The life cycle of clothing and makeup extends beyond the point of purchase. Makeup containers end up in the trash. Clothing ends up in some Salvation Army, where it’s eventually brought to some poor country somewhere else, where it ruins the local fashion economy there. And then it ends up in the trash. The cycle continues, even if there is no need for it to. It runs on insecurity, on hating yourself, on neglecting to appreciate what you have.

Again, I feel I’ve failed to make any sort of point in my blog post. Maybe what I’m trying to say is, learn to care for your clothes. A few tips from me: cotton is breathable and good for your skin. Linen is light but crinkles and shrinks easily; wash carefully. Wool is insulating but needs to be dry-cleaned. Well-made clothes have seams that line up evenly when laid flat. Denim does not need to be, and should not be, washed regularly; also, a vinegar bath is an excellent way to preserve the colour of denim.

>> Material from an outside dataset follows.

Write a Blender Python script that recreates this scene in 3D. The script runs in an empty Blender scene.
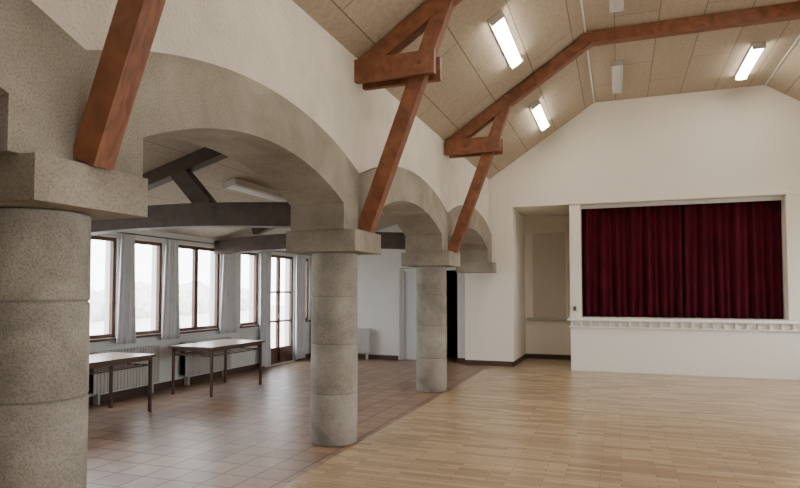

Don’t work for your clothes; make them work for you.

Or maybe what I’m trying to say is, consume your media carefully. Think about who is communicating to you, and what. And why they’re communicating it. Assume everyone is out to bullshit you, because in all likelihood, they probably are. Even your big sister on Youtube.

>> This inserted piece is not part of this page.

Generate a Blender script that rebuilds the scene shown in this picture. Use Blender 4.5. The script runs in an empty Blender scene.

Or maybe, most of all, just learn to like yourself as you are. Fashion, makeup, and appearances are all subjective; this year I started to wear less makeup and less clothes, but I’ve received more compliments that I’m beautiful than I have at any point in my life before. I can walk through a mall without any sense of anxiety or insecurity, and my closet looks the same season to season. And my money can start being spent on things that are actually worthwhile, like on seeing new places, trying new flavours, and meeting new people.